**Problem to work on**
Pick out every line that holds the string "Measure" and copy it.

Scripts that build scenes:
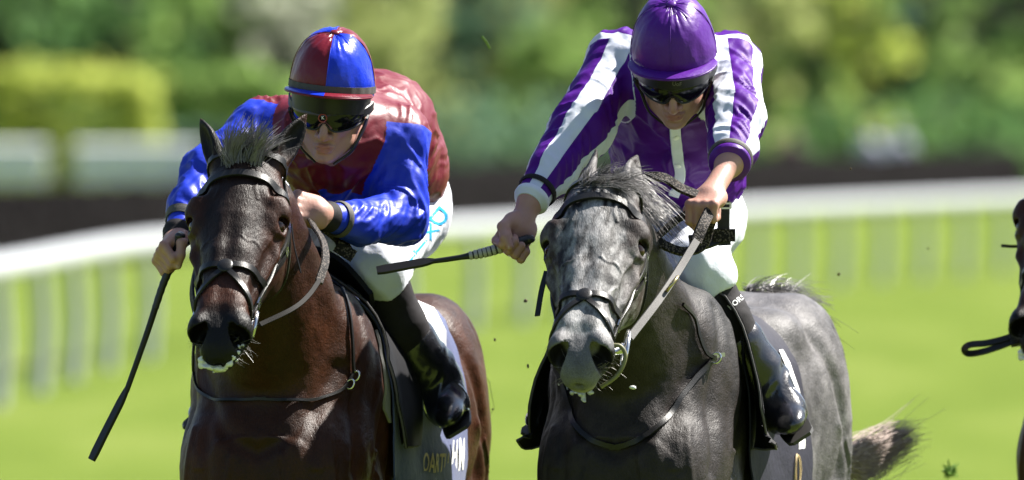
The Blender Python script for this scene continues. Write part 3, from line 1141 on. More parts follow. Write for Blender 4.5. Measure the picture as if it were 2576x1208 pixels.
def add_head(F, c, A):
    def P(f, l, u):
        return c + A[0] * f + A[1] * l + A[2] * u
    F.add(ell(P(-.005, 0, .025), (.098, .077, .100), A), .02)
    F.add(ell(P(.036, 0, -.042), (.060, .053, .072), A), .03)
    for s in (-1, 1):
        F.chain([P(-.005, s * .052, -.055), P(.030, s * .042, -.084), P(.074, s * .014, -.108)], [.015, .015, .013], .03)
        F.add(ell(P(.066, s * .042, -.026), (.026, .020, .018), A), .02)
        F.add(ell(P(-.008, s * .080, -.018), (.020, .009, .032), A), .008)
        F.cut(ell(P(-.004, s * .088, -.014), (.010, .006, .018), A), .006)
        F.cut(ell(P(.100, s * .032, .004), (.020, .019, .012), A), .018)
        F.add(rc(P(.094, s * .012, .024), P(.084, s * .046, .020), .009, .008), .012)
        F.add(ell(P(.106, s * .0135, -.047), (.012, .0095, .009), A), .007)
        F.cut(ell(P(.112, s * .0085, -.055), (.006, .004, .004), A), .003)
        # lips
        F.chain([P(.088, s * .023, -.0795), P(.0965, s * .012, -.0760), P(.0990, 0, -.0765)], [.003, .0045, .0043], .007)
        F.chain([P(.088, s * .023, -.0805), P(.0955, s * .012, -.0860), P(.0980, 0, -.0870)], [.003, .0048, .0055], .007)
        F.cut(rc(P(.092, s * .024, -.0800), P(.106, 0, -.0815), .0018, .0018), .004)
        F.cut(rc(P(.104, s * .004, -.058), P(.102, s * .003, -.070), .0018, .0018), .005)
    F.chain([P(.098, 0, .012), P(.108, 0, -.012), P(.124, 0, -.038)], [.0085, .0090, .0105], .010)
    F.add(ell(P(.119, 0, -.046), (.013, .0110, .0095), A), .006)
    F.add(ell(P(.086, 0, -.107), (.017, .019, .014), A), .016)
    F.cut(rc(P(.100, -.016, -.1), P(.100, .016, -.1), .004, .004), .012)
    return P


def add_fist(F, hd, off=0.0):
    c, f, n, s = np.asarray(hd['c'], float), nrm(hd['f']), np.asarray(hd['n'], float), None
    n = nrm(n - f * (n @ f))
    s = nrm(np.cross(f, n))
    if s @ np.asarray(hd['s'], float) < 0:
        s = -s
    hd['F'] = (c, f, n, s)
    k = hd.get('k', 1.0)
    A = np.stack([f, s, n])
    F.add(ell(c - f * .002 * k, (.046 * k, .041 * k, .017 * k), A), .012)
    F.add(rc(hd['w'], c - f * .022 * k, .0255 * k, .026 * k), .025)
    F.add(ell(c - f * .015 * k + s * .030 * k + n * .012 * k, (.028 * k, .015 * k, .017 * k), A), .012)
    F.add(ell(c - f * .020 * k - s * .026 * k + n * .010 * k, (.028 * k, .014 * k, .015 * k), A), .012)
    ln = [1.0, 1.06, 1.0, .84]
    for i in range(4):
        q = (.0305 - .0203 * i) * k
        K = c + (f * (.037 - .003 * abs(i - 1)) + n * -.004) * k + s * q
        P1 = K + (f * .015 + n * .036 * ln[i]) * k
        P2 = P1 + (-f * .024 + n * .007) * k * ln[i]
        P3 = P2 + (-f * .013 - n * .013) * k
        F.chain([c - f * .02 * k + s * q * .8, K], [.010 * k, .0112 * k], .012)
        for a, b, ra, rb in ((K, P1, .0112, .0098), (P1, P2, .0100, .0090), (P2, P3, .0090, .0078)):
            F.add(rc(a, b, ra * k, rb * k), .0035)
        F.add(rc(K - n * .004 * k, K - n * .0045 * k, .0085 * k, .0085 * k), .006)
    T0 = c + (-f * .022 + s * .032 + n * .010) * k
    T1 = c + (f * .010 + s * .047 + n * .024) * k
    T2 = c + (f * .034 + s * .036 + n * .040) * k
    T3 = c + (f * .048 + s * .018 + n * .050) * k
    for a, b, ra, rb in ((T0, T1, .0145, .0120), (T1, T2, .0118, .0108), (T2, T3, .0110, .0085)):
        F.add(rc(a, b, ra * k, rb * k), .006)
    hd['thumb'] = (T2, T3)
    hd['bar'] = c + (f * .023 + n * .026) * k


def polyparam(V, pts):
    """distance and metres along a polyline, and the local direction"""
    best = np.full(len(V), 9.0)
    tt = np.zeros(len(V))
    idx = np.zeros(len(V), int)
    L = 0
    for i in range(len(pts) - 1):
        a, b = np.asarray(pts[i], float), np.asarray(pts[i + 1], float)
        ab = b - a
        l = np.linalg.norm(ab)
        t = np.clip(((V - a) @ ab) / (l * l), 0, 1)
        d = np.linalg.norm(V - a - t[:, None] * ab, axis=1)
        m = d < best
        best[m], tt[m], idx[m] = d[m], (L + t * l)[m], i
        L += l
    return best, tt, idx


def bounds(pts, pad):
    P = np.array([np.asarray(p, float) for p in pts])
    return P.min(0) - pad, P.max(0) + pad


def field_for(pts, pad, h):
    lo, hi = bounds(pts, pad)
    return Field(*[np.arange(lo[i], hi[i], h) for i in range(3)])


def helmet(root, c, A, mats, button, band, hk=1.0):
    """silk covered skull cap: shell, cover, peak, button, harness"""
    rf, rl, ru = .136 * hk, .0995 * hk, .155 * hk

    def E(az, el, g=0.0, flare=0.0):
        ce, se = max(math.cos(el), 0) ** .68, math.copysign(abs(math.sin(el)) ** .88, el)
        return c + A[0] * ((rf + g) * ce * math.cos(az) - .006) + A[1] * (rl + g) * ce * math.sin(az) + A[2] * ((ru + g) * se + .016)
    na, ne = 96, 30
    V, F, mi = [], [], []
    for j in range(ne + 1):
        for i in range(na):
            az = 2 * math.pi * i / na
            lo = R(17) - R(30) * (1 - math.cos(az)) / 2
            el = lo + (math.pi / 2 - lo) * j / ne
            q = np.array([[math.cos(az) * 3.2, math.sin(az) * 3.2, el * 2.2]])
            q2 = np.array([[math.cos(az) * 9, math.sin(az) * 9, el * 2.5]])
            g = float(fbm(q, 60)[0]) * .0030 + float(1 - abs(vnoise(q2, 66)[0])) * .0042 * ((.3 + .4 * math.exp(-(((j / ne) - .12) / .10) ** 2)) * min(1, j / 3) + .8 * math.exp(-((1 - j / ne) / .3) ** 2))
            seam = min(abs(((az + math.pi / 4) % (math.pi / 2)) - math.pi / 4), 9)
            g += .0014 * math.exp(-(seam / .03) ** 2) * (j < ne)
            V.append(E(az, el, g))
    for j in range(ne):
        for i in range(na):
            k = (i + 1) % na
            F.append((j * na + i, j * na + k, (j + 1) * na + k, (j + 1) * na + i))
            mi.append(int(i / na * 4) % 2)
    o = put('cap_cover', V, F, mats[0], root)
    if mats[1] is not mats[0]:
        o.data.materials.append(mats[1])
        o.data.polygons.foreach_set('material_index', mi)
    # seams
    for q in range(4):
        az = q * math.pi / 2
        P = [E(az, el, .0034) for el in np.linspace(R(19 - 15 * (1 - math.cos(az))), R(86), 22)]
        MB().tube(P, .0011, 6).build('cap_seam', mats[1] if q % 2 else mats[0], o)
    bt = MB().ball(E(0, math.pi / 2, .004), (.0125, .0125, .0065), np.stack([A[0], A[1], A[2]]))
    bt.build('cap_button', button, o)
    # shell showing under the cover
    G = [[E(az, R(1 + 14 * t) - R(24) * (1 - math.cos(az)) / 2, -.013) for az in np.linspace(-math.pi, math.pi, 73)] for t in np.linspace(0, 1, 8)]
    sh = MB().grid(G, .008).build('helmet_shell', M_shell, root)
    # peak
    rows = []
    for t in np.linspace(0, 1, 7):
        row = []
        for az in np.linspace(R(-74), R(74), 33):
            w = max(math.cos(az / R(74) * math.pi / 2), 0) ** .6
            row.append(E(az, R(18) - R(30) * (1 - math.cos(az)) / 2, .003 + t * .036 * w) - A[2] * (t * t * .008 * w + .002))
        rows.append(row)
    pk = MB().grid(rows, -.004).build('peak', mats[1], root)
    if mats[1] is not mats[0]:
        pk.data.materials.append(mats[0])
        n = len(pk.data.polygons)
        cc = [p.center for p in pk.data.polygons]
        Mi = full_matrix(root)
        pk.data.polygons.foreach_set('material_index', [int(((np.array(Mi @ q) - c) @ A[1]) < 0) for q in cc])
    MB().tube([r_ for r_ in np.array(rows[-1])], .0028, 8).build('peak_piping', mats[1], pk)
    if band:
        G = [[E(az, R(19.0 + 5.5 * t) - R(30) * (1 - math.cos(az)) / 2, .0026 + .0008 * math.sin(az * 23)) for az in np.linspace(-math.pi, math.pi, 97)] for t in np.linspace(0, 1, 4)]
        MB().grid(G, .002).build('cap_band', band, root)
    # harness straps
    for s in (-1, 1):
        P = crom([E(s * R(70), R(-8), .001), c + A[0] * .030 + A[1] * s * .082 - A[2] * .050, c + A[0] * .050 + A[1] * s * .062 - A[2] * .098, c + A[0] * .058 + A[1] * s * .022 - A[2] * .134], 6)
        MB().strap(P, .016, .003, [(A[1] * s + A[0] * .2)] * len(P)).build('chin_strap', M_shell, root)
        P = crom([E(s * R(118), R(-14), .001), c - A[0] * .005 + A[1] * s * .084 - A[2] * .055, c + A[0] * .050 + A[1] * s * .064 - A[2] * .096], 6)
        MB().strap(P, .013, .003, [(A[1] * s)] * len(P)).build('chin_strap', M_shell, root)
    return E


def goggles(root, c, A, lens_drop=0.0, emblem=None):
    def G(az, v, g=0.0):
        return c + A[0] * ((.118 + g) * math.cos(az) - .004 + .004 * math.cos(az) ** 8) + A[1] * (.090 + g) * math.sin(az) + A[2] * (v - .004 - lens_drop)
    rows = []
    for t in np.linspace(0, 1, 9):
        row = []
        for az in np.linspace(R(-72), R(72), 49):
            lo = -.027 + .019 * math.exp(-(az / R(9.5)) ** 2) + .010 * (abs(az) / R(72)) ** 3
            hi = .020 - .004 * (abs(az) / R(72)) ** 2
            v = lo + (hi - lo) * t
            row.append(G(az, v, .005 * (1 - (2 * t - 1) ** 2)))
        rows.append(row)
    g = MB().grid(rows, -.003).build('goggles', M_lens, root)
    fr = MB()
    fr.tube([np.array(p) for p in rows[-1]], .0036, 8)
    fr.tube([np.array(p) for p in rows[0]], .0026, 8)
    fr.build('goggle_frame', M_shell, g)
    for s in (-1, 1):
        P = [G(s * az, .002, .002 + .002 * i) for i, az in enumerate(np.linspace(R(66), R(92), 5))]
        MB().strap(P, .026, .003, [A[1] * s] * 5).build('goggle_strap', M_shell, g)
    return g, G


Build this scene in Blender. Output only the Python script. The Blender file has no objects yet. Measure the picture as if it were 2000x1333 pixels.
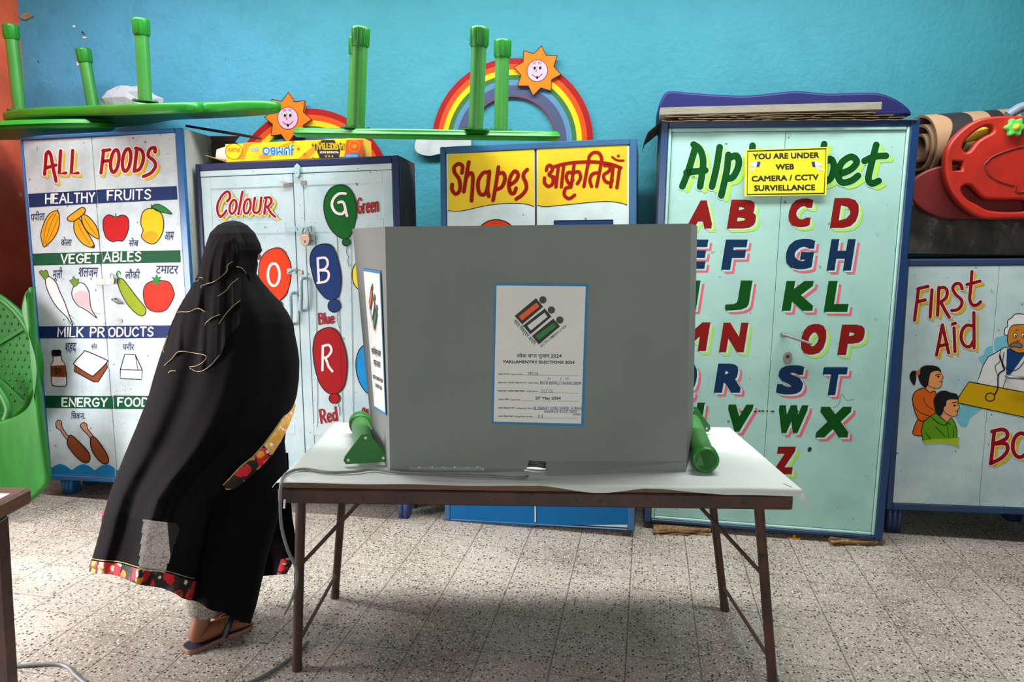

**Finished answer**
The Blender Python script for this scene continues. Write part 3, from line 1141 on. More parts follow. Write for Blender 4.5. Measure the picture as if it were 2576x1208 pixels.
Build this scene in Blender. Output only the Python script. The Blender file has no objects yet. Measure the picture as if it were 2000x1333 pixels.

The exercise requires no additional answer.